TASK OBJECTIVE
How does the data below read from its first line through the line containing "scene.camera = cam"? Print those lines exactly.

-------- DATA EXCERPT --------

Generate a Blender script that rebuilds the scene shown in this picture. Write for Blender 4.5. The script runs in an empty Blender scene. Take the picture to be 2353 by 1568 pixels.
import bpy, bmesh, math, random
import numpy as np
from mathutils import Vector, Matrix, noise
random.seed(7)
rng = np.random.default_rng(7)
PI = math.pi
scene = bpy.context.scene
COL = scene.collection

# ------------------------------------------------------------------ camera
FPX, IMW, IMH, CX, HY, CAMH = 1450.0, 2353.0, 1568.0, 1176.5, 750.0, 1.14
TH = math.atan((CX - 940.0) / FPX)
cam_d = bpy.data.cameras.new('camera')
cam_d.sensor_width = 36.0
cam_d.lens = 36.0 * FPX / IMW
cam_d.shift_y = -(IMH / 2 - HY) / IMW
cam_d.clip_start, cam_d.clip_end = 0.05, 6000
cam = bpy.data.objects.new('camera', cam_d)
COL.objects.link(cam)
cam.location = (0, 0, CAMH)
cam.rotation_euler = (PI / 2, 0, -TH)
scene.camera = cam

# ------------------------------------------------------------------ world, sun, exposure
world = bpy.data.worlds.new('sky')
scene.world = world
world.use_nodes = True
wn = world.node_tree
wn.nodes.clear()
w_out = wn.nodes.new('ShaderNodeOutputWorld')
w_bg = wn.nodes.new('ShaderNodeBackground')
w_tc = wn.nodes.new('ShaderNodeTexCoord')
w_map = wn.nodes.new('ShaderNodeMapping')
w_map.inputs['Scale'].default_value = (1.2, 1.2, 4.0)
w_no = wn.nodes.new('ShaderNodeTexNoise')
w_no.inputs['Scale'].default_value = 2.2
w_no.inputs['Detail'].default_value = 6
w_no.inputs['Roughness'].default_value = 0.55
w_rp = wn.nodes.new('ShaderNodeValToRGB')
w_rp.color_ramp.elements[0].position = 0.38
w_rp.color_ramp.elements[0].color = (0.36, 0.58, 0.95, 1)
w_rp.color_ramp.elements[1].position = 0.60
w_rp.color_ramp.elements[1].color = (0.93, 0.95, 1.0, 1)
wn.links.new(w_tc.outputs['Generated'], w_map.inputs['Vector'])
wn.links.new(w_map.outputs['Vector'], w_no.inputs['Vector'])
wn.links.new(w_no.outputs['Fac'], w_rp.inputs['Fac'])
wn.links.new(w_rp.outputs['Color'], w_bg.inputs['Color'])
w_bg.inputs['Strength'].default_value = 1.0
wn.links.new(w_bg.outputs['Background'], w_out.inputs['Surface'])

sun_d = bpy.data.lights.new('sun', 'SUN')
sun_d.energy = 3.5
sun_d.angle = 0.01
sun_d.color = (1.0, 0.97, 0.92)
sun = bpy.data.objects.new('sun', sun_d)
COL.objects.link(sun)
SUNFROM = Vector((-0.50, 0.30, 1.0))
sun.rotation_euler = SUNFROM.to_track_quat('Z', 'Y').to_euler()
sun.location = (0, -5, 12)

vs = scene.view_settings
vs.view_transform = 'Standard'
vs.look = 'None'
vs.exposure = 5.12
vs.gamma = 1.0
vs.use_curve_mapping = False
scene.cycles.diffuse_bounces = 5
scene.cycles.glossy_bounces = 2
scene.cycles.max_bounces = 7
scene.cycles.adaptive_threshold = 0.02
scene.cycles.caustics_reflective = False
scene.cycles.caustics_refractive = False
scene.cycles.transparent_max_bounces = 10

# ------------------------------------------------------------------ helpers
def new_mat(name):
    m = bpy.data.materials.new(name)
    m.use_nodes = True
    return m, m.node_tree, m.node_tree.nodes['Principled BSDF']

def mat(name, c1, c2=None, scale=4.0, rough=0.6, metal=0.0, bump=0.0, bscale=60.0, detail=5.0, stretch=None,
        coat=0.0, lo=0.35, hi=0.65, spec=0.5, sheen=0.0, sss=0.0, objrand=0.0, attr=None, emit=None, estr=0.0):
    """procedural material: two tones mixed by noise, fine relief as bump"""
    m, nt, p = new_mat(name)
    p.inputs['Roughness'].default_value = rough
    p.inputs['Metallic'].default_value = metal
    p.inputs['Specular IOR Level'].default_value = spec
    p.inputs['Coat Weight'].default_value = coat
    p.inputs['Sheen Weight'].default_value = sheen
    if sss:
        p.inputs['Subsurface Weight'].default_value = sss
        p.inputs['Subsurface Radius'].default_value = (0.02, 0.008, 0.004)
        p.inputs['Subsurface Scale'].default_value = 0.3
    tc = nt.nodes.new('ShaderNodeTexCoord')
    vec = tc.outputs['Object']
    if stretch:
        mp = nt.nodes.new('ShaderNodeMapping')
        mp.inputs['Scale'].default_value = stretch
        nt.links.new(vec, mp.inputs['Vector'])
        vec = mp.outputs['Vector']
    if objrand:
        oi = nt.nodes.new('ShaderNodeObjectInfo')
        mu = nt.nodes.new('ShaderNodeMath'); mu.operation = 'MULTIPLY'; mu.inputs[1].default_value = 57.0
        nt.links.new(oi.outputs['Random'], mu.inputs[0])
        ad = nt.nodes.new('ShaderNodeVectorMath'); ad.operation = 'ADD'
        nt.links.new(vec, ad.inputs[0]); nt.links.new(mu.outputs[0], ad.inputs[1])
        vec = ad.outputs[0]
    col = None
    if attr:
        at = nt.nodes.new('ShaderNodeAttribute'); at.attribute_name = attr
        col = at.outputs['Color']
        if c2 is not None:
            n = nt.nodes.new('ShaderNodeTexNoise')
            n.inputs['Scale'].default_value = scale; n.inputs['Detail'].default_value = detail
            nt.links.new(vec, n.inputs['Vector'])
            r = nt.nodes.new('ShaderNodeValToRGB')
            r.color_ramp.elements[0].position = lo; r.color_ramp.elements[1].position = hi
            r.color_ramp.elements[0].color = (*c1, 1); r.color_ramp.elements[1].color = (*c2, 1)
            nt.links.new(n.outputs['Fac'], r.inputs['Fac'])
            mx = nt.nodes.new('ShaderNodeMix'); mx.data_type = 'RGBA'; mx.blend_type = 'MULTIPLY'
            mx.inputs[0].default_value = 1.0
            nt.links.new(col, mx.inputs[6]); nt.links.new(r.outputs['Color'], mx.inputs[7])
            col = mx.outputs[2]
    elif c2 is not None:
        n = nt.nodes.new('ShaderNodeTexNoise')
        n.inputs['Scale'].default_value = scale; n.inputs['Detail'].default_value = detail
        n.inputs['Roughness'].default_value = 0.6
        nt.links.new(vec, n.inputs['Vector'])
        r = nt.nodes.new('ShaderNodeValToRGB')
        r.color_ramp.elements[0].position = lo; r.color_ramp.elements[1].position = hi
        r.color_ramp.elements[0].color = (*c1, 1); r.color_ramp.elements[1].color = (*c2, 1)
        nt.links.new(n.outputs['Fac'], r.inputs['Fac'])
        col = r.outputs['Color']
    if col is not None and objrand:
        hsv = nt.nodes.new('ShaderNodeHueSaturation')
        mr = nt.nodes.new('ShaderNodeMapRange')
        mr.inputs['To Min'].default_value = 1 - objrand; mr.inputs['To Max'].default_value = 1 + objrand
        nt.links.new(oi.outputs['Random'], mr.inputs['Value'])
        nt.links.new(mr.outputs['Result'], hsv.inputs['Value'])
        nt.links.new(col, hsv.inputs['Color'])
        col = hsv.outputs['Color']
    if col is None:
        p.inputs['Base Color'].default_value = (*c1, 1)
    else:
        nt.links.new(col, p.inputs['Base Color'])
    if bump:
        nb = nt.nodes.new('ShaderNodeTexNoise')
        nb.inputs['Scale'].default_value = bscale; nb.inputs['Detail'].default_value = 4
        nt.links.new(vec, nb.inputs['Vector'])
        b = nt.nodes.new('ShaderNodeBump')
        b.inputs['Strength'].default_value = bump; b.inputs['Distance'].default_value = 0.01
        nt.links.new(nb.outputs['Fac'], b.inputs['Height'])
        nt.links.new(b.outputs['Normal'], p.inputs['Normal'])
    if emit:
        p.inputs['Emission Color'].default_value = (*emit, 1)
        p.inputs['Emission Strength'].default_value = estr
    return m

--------

FULL RESPONSE
Generate a Blender script that rebuilds the scene shown in this picture. Write for Blender 4.5. The script runs in an empty Blender scene. Take the picture to be 2353 by 1568 pixels.
import bpy, bmesh, math, random
import numpy as np
from mathutils import Vector, Matrix, noise
random.seed(7)
rng = np.random.default_rng(7)
PI = math.pi
scene = bpy.context.scene
COL = scene.collection

# ------------------------------------------------------------------ camera
FPX, IMW, IMH, CX, HY, CAMH = 1450.0, 2353.0, 1568.0, 1176.5, 750.0, 1.14
TH = math.atan((CX - 940.0) / FPX)
cam_d = bpy.data.cameras.new('camera')
cam_d.sensor_width = 36.0
cam_d.lens = 36.0 * FPX / IMW
cam_d.shift_y = -(IMH / 2 - HY) / IMW
cam_d.clip_start, cam_d.clip_end = 0.05, 6000
cam = bpy.data.objects.new('camera', cam_d)
COL.objects.link(cam)
cam.location = (0, 0, CAMH)
cam.rotation_euler = (PI / 2, 0, -TH)
scene.camera = cam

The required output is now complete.